Exercise instructions
Would you extract the whole listing below and retype it exactly?

Dataset excerpt
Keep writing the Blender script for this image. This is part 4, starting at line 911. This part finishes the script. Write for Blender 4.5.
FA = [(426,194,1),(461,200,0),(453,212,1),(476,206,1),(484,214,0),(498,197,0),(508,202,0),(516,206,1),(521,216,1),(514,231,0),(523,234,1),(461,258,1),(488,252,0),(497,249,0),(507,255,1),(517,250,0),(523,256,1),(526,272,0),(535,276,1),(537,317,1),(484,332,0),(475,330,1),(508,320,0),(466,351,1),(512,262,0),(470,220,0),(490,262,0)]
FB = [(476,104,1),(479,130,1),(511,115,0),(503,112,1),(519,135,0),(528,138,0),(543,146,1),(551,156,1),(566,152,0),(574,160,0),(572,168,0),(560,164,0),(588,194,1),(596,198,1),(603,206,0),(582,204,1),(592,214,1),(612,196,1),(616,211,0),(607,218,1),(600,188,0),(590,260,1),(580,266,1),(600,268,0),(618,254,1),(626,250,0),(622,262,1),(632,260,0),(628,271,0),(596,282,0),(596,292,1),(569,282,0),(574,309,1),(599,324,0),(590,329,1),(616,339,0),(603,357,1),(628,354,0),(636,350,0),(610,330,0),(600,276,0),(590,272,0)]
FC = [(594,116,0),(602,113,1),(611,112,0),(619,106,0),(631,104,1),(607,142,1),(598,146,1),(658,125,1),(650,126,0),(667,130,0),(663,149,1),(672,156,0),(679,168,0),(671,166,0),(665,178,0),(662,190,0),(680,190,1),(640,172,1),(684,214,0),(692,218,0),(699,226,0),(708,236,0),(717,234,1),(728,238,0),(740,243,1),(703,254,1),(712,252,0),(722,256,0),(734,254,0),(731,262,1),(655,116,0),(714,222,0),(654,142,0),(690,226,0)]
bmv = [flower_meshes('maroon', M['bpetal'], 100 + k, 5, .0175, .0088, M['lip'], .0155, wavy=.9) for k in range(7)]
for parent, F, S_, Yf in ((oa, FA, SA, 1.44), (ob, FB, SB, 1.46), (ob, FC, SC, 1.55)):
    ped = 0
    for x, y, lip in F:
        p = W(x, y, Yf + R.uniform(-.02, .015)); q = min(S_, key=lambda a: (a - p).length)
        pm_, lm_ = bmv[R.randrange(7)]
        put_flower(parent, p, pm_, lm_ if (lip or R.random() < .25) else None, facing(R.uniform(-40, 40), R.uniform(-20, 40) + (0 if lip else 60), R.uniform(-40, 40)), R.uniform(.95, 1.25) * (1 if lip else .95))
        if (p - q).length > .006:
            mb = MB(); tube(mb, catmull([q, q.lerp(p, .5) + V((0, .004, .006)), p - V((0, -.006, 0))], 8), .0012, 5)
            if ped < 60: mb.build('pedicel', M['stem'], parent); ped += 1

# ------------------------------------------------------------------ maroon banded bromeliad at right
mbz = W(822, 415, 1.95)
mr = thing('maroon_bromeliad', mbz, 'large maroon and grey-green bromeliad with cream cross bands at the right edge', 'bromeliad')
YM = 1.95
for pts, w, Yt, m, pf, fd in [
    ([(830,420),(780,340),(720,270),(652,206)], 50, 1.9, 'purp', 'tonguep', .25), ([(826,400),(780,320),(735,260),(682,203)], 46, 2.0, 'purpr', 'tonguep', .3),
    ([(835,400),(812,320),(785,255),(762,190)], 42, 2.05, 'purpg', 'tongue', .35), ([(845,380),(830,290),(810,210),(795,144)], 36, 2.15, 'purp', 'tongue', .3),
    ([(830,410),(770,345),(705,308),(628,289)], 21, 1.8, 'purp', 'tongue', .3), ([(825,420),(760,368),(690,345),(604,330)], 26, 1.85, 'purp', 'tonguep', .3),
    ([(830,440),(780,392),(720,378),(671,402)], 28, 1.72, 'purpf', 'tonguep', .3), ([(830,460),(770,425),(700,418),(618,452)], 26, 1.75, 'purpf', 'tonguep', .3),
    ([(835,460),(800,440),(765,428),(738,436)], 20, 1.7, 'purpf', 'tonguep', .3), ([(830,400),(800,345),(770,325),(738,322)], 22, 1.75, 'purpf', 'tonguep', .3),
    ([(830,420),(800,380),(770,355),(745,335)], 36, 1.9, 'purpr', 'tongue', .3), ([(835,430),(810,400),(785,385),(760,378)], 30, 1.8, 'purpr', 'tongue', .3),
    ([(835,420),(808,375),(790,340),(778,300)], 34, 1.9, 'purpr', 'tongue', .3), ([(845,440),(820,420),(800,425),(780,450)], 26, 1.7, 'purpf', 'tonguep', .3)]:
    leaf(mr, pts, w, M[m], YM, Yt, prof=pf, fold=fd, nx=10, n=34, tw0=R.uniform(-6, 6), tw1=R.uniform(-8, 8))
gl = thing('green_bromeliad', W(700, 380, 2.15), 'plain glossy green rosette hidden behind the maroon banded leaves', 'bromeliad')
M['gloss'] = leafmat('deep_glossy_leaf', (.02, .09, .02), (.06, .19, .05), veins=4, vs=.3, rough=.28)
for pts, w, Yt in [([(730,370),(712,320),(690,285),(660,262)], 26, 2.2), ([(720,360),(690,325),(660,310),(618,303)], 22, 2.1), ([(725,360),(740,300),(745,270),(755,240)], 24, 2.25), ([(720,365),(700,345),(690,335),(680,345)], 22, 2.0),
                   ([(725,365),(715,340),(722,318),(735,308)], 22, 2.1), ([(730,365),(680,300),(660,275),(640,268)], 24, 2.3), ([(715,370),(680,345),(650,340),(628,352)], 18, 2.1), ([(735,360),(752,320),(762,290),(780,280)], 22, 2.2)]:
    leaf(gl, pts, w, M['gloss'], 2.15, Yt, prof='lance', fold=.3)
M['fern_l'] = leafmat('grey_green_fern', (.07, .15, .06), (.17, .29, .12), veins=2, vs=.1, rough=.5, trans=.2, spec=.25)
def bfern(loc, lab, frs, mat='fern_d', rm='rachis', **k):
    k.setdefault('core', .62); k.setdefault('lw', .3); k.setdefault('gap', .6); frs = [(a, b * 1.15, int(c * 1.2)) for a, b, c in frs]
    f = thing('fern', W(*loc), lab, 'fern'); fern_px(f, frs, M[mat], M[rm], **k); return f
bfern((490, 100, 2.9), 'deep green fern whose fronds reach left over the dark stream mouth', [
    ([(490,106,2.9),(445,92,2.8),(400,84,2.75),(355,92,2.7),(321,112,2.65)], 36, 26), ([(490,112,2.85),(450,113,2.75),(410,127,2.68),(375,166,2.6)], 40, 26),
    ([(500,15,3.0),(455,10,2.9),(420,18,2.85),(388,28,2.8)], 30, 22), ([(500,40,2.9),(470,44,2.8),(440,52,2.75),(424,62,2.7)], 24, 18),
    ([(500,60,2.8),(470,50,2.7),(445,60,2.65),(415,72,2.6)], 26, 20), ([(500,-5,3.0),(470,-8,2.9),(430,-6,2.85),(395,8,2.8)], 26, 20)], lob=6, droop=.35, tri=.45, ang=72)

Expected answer
Keep writing the Blender script for this image. This is part 4, starting at line 911. This part finishes the script. Write for Blender 4.5.
FA = [(426,194,1),(461,200,0),(453,212,1),(476,206,1),(484,214,0),(498,197,0),(508,202,0),(516,206,1),(521,216,1),(514,231,0),(523,234,1),(461,258,1),(488,252,0),(497,249,0),(507,255,1),(517,250,0),(523,256,1),(526,272,0),(535,276,1),(537,317,1),(484,332,0),(475,330,1),(508,320,0),(466,351,1),(512,262,0),(470,220,0),(490,262,0)]
FB = [(476,104,1),(479,130,1),(511,115,0),(503,112,1),(519,135,0),(528,138,0),(543,146,1),(551,156,1),(566,152,0),(574,160,0),(572,168,0),(560,164,0),(588,194,1),(596,198,1),(603,206,0),(582,204,1),(592,214,1),(612,196,1),(616,211,0),(607,218,1),(600,188,0),(590,260,1),(580,266,1),(600,268,0),(618,254,1),(626,250,0),(622,262,1),(632,260,0),(628,271,0),(596,282,0),(596,292,1),(569,282,0),(574,309,1),(599,324,0),(590,329,1),(616,339,0),(603,357,1),(628,354,0),(636,350,0),(610,330,0),(600,276,0),(590,272,0)]
FC = [(594,116,0),(602,113,1),(611,112,0),(619,106,0),(631,104,1),(607,142,1),(598,146,1),(658,125,1),(650,126,0),(667,130,0),(663,149,1),(672,156,0),(679,168,0),(671,166,0),(665,178,0),(662,190,0),(680,190,1),(640,172,1),(684,214,0),(692,218,0),(699,226,0),(708,236,0),(717,234,1),(728,238,0),(740,243,1),(703,254,1),(712,252,0),(722,256,0),(734,254,0),(731,262,1),(655,116,0),(714,222,0),(654,142,0),(690,226,0)]
bmv = [flower_meshes('maroon', M['bpetal'], 100 + k, 5, .0175, .0088, M['lip'], .0155, wavy=.9) for k in range(7)]
for parent, F, S_, Yf in ((oa, FA, SA, 1.44), (ob, FB, SB, 1.46), (ob, FC, SC, 1.55)):
    ped = 0
    for x, y, lip in F:
        p = W(x, y, Yf + R.uniform(-.02, .015)); q = min(S_, key=lambda a: (a - p).length)
        pm_, lm_ = bmv[R.randrange(7)]
        put_flower(parent, p, pm_, lm_ if (lip or R.random() < .25) else None, facing(R.uniform(-40, 40), R.uniform(-20, 40) + (0 if lip else 60), R.uniform(-40, 40)), R.uniform(.95, 1.25) * (1 if lip else .95))
        if (p - q).length > .006:
            mb = MB(); tube(mb, catmull([q, q.lerp(p, .5) + V((0, .004, .006)), p - V((0, -.006, 0))], 8), .0012, 5)
            if ped < 60: mb.build('pedicel', M['stem'], parent); ped += 1

# ------------------------------------------------------------------ maroon banded bromeliad at right
mbz = W(822, 415, 1.95)
mr = thing('maroon_bromeliad', mbz, 'large maroon and grey-green bromeliad with cream cross bands at the right edge', 'bromeliad')
YM = 1.95
for pts, w, Yt, m, pf, fd in [
    ([(830,420),(780,340),(720,270),(652,206)], 50, 1.9, 'purp', 'tonguep', .25), ([(826,400),(780,320),(735,260),(682,203)], 46, 2.0, 'purpr', 'tonguep', .3),
    ([(835,400),(812,320),(785,255),(762,190)], 42, 2.05, 'purpg', 'tongue', .35), ([(845,380),(830,290),(810,210),(795,144)], 36, 2.15, 'purp', 'tongue', .3),
    ([(830,410),(770,345),(705,308),(628,289)], 21, 1.8, 'purp', 'tongue', .3), ([(825,420),(760,368),(690,345),(604,330)], 26, 1.85, 'purp', 'tonguep', .3),
    ([(830,440),(780,392),(720,378),(671,402)], 28, 1.72, 'purpf', 'tonguep', .3), ([(830,460),(770,425),(700,418),(618,452)], 26, 1.75, 'purpf', 'tonguep', .3),
    ([(835,460),(800,440),(765,428),(738,436)], 20, 1.7, 'purpf', 'tonguep', .3), ([(830,400),(800,345),(770,325),(738,322)], 22, 1.75, 'purpf', 'tonguep', .3),
    ([(830,420),(800,380),(770,355),(745,335)], 36, 1.9, 'purpr', 'tongue', .3), ([(835,430),(810,400),(785,385),(760,378)], 30, 1.8, 'purpr', 'tongue', .3),
    ([(835,420),(808,375),(790,340),(778,300)], 34, 1.9, 'purpr', 'tongue', .3), ([(845,440),(820,420),(800,425),(780,450)], 26, 1.7, 'purpf', 'tonguep', .3)]:
    leaf(mr, pts, w, M[m], YM, Yt, prof=pf, fold=fd, nx=10, n=34, tw0=R.uniform(-6, 6), tw1=R.uniform(-8, 8))
gl = thing('green_bromeliad', W(700, 380, 2.15), 'plain glossy green rosette hidden behind the maroon banded leaves', 'bromeliad')
M['gloss'] = leafmat('deep_glossy_leaf', (.02, .09, .02), (.06, .19, .05), veins=4, vs=.3, rough=.28)
for pts, w, Yt in [([(730,370),(712,320),(690,285),(660,262)], 26, 2.2), ([(720,360),(690,325),(660,310),(618,303)], 22, 2.1), ([(725,360),(740,300),(745,270),(755,240)], 24, 2.25), ([(720,365),(700,345),(690,335),(680,345)], 22, 2.0),
                   ([(725,365),(715,340),(722,318),(735,308)], 22, 2.1), ([(730,365),(680,300),(660,275),(640,268)], 24, 2.3), ([(715,370),(680,345),(650,340),(628,352)], 18, 2.1), ([(735,360),(752,320),(762,290),(780,280)], 22, 2.2)]:
    leaf(gl, pts, w, M['gloss'], 2.15, Yt, prof='lance', fold=.3)
M['fern_l'] = leafmat('grey_green_fern', (.07, .15, .06), (.17, .29, .12), veins=2, vs=.1, rough=.5, trans=.2, spec=.25)
def bfern(loc, lab, frs, mat='fern_d', rm='rachis', **k):
    k.setdefault('core', .62); k.setdefault('lw', .3); k.setdefault('gap', .6); frs = [(a, b * 1.15, int(c * 1.2)) for a, b, c in frs]
    f = thing('fern', W(*loc), lab, 'fern'); fern_px(f, frs, M[mat], M[rm], **k); return f
bfern((490, 100, 2.9), 'deep green fern whose fronds reach left over the dark stream mouth', [
    ([(490,106,2.9),(445,92,2.8),(400,84,2.75),(355,92,2.7),(321,112,2.65)], 36, 26), ([(490,112,2.85),(450,113,2.75),(410,127,2.68),(375,166,2.6)], 40, 26),
    ([(500,15,3.0),(455,10,2.9),(420,18,2.85),(388,28,2.8)], 30, 22), ([(500,40,2.9),(470,44,2.8),(440,52,2.75),(424,62,2.7)], 24, 18),
    ([(500,60,2.8),(470,50,2.7),(445,60,2.65),(415,72,2.6)], 26, 20), ([(500,-5,3.0),(470,-8,2.9),(430,-6,2.85),(395,8,2.8)], 26, 20)], lob=6, droop=.35, tri=.45, ang=72)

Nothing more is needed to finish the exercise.